## Problem statement
Within the material below, locate the line with "Build this scene" and the line with "COL = SC.collection", then return those two lines and all lines between them, exactly as written.

A run of records:
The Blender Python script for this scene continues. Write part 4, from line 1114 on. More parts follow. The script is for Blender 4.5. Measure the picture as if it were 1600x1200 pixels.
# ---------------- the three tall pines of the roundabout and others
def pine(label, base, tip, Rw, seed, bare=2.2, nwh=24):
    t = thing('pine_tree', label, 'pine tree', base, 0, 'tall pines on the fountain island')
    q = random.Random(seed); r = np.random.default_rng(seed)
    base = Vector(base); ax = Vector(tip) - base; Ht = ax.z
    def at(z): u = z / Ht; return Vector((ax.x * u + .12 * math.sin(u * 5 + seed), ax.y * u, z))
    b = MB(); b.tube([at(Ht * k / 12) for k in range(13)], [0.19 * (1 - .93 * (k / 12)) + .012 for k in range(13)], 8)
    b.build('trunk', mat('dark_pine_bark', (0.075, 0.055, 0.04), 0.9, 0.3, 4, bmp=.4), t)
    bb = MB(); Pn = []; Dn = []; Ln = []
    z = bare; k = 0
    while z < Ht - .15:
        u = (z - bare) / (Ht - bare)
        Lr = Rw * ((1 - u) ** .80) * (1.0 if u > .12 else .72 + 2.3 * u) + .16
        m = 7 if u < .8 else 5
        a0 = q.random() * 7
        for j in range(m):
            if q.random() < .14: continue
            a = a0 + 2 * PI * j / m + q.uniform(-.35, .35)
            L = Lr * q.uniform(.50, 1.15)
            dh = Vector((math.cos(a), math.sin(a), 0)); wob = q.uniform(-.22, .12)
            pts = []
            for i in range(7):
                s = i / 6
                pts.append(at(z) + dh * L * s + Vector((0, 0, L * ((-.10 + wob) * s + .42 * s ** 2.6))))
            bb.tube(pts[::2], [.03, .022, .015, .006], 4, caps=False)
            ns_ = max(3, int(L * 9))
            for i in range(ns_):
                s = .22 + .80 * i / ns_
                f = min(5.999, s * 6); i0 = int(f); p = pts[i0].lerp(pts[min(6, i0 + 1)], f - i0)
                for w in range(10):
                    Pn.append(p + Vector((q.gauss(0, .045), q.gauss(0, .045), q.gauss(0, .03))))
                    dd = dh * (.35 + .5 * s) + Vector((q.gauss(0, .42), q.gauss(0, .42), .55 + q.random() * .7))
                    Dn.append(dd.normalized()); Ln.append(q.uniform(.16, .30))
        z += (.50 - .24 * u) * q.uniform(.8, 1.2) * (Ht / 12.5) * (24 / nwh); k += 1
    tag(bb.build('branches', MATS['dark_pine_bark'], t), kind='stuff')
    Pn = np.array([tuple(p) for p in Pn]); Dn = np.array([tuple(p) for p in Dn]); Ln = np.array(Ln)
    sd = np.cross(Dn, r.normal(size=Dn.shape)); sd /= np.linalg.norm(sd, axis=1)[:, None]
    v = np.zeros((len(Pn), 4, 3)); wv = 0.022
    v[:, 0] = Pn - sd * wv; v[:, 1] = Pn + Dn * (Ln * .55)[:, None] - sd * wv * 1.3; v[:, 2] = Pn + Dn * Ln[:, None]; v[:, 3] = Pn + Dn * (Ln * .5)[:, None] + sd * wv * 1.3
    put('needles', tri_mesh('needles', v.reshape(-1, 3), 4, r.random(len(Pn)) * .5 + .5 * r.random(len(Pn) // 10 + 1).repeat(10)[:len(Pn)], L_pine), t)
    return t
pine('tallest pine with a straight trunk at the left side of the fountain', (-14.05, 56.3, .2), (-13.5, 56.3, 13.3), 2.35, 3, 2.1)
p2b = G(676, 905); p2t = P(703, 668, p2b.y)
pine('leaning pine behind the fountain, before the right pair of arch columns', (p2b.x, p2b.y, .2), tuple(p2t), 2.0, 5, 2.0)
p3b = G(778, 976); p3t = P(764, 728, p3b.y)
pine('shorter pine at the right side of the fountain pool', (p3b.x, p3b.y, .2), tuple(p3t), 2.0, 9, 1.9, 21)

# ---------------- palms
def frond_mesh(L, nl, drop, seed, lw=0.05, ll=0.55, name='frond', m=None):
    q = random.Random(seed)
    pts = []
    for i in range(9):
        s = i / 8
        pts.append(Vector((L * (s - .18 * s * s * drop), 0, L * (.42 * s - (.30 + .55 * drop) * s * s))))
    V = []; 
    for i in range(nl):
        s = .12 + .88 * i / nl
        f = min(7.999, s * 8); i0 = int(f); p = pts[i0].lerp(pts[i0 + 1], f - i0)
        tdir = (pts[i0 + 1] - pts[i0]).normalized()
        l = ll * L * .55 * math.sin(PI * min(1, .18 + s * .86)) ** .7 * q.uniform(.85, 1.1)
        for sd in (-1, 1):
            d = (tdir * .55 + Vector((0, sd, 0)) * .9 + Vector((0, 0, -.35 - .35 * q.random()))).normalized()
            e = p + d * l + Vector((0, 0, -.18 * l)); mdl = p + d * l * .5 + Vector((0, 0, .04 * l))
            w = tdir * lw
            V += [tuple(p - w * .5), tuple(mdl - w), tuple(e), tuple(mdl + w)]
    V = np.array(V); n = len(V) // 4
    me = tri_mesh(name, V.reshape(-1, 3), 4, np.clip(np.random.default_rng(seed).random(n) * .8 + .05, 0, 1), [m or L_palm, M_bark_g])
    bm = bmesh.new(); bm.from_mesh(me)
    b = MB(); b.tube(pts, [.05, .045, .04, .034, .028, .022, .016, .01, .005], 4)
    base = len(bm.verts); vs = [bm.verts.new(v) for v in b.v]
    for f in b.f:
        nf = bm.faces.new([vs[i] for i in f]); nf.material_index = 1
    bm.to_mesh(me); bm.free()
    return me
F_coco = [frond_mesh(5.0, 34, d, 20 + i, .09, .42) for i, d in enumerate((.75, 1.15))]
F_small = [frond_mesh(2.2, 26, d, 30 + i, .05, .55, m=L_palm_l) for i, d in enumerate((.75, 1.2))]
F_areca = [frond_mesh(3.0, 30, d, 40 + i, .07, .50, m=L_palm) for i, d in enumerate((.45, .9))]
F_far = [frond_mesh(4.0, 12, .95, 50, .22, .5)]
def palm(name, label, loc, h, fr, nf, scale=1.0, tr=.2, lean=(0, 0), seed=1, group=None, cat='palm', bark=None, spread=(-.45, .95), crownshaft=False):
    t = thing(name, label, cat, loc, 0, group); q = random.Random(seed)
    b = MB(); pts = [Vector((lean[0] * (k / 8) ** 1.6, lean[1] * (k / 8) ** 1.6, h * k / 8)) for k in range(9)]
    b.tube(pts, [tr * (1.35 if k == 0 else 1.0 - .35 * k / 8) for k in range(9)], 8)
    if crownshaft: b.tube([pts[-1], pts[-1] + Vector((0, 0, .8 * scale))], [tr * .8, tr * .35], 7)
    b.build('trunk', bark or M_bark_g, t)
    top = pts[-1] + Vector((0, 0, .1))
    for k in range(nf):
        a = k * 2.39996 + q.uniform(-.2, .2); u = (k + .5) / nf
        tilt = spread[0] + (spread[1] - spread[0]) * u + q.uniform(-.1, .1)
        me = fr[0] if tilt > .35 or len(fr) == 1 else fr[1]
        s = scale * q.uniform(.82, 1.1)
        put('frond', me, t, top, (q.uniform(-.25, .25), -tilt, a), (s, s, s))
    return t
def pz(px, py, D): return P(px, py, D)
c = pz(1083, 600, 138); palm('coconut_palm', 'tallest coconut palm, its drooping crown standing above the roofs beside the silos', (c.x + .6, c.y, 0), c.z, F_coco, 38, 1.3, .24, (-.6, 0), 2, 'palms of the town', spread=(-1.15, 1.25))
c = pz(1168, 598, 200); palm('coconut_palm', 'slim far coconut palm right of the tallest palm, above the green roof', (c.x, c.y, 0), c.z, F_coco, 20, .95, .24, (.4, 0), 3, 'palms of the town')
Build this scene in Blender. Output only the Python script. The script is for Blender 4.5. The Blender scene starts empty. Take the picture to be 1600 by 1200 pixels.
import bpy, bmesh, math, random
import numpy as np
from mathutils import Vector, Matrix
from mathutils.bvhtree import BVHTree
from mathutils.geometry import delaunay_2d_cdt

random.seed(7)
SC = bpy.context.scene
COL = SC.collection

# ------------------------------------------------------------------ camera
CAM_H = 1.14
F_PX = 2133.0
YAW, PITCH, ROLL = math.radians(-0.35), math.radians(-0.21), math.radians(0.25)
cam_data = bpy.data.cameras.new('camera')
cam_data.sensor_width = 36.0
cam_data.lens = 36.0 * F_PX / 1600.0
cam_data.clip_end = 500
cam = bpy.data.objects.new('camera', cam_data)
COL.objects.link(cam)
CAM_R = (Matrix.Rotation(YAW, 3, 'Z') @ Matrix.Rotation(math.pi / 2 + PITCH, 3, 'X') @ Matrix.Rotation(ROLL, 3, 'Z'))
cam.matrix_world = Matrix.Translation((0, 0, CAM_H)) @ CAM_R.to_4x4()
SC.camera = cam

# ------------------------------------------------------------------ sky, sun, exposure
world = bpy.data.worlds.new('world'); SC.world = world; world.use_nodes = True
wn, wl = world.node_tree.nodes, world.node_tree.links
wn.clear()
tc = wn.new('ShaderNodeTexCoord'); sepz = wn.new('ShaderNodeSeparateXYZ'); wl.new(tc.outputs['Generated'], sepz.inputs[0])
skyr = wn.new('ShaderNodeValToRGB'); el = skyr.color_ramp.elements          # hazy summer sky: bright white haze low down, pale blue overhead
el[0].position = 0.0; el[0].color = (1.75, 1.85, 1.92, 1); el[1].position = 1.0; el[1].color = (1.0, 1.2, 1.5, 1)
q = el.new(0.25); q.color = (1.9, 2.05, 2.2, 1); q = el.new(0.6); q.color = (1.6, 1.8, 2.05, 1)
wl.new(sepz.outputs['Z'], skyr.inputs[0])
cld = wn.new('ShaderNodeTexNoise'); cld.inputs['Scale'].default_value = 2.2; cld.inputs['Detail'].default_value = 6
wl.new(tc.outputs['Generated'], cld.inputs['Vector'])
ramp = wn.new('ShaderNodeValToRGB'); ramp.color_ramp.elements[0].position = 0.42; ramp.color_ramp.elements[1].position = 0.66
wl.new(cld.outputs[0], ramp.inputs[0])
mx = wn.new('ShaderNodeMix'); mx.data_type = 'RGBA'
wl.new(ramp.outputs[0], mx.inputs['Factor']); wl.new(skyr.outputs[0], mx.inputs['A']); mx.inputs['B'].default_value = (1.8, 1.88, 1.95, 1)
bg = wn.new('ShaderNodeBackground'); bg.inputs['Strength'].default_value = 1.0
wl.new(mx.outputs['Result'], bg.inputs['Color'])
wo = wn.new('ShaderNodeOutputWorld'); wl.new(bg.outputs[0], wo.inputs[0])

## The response
Build this scene in Blender. Output only the Python script. The script is for Blender 4.5. The Blender scene starts empty. Take the picture to be 1600 by 1200 pixels.
import bpy, bmesh, math, random
import numpy as np
from mathutils import Vector, Matrix
from mathutils.bvhtree import BVHTree
from mathutils.geometry import delaunay_2d_cdt

random.seed(7)
SC = bpy.context.scene
COL = SC.collection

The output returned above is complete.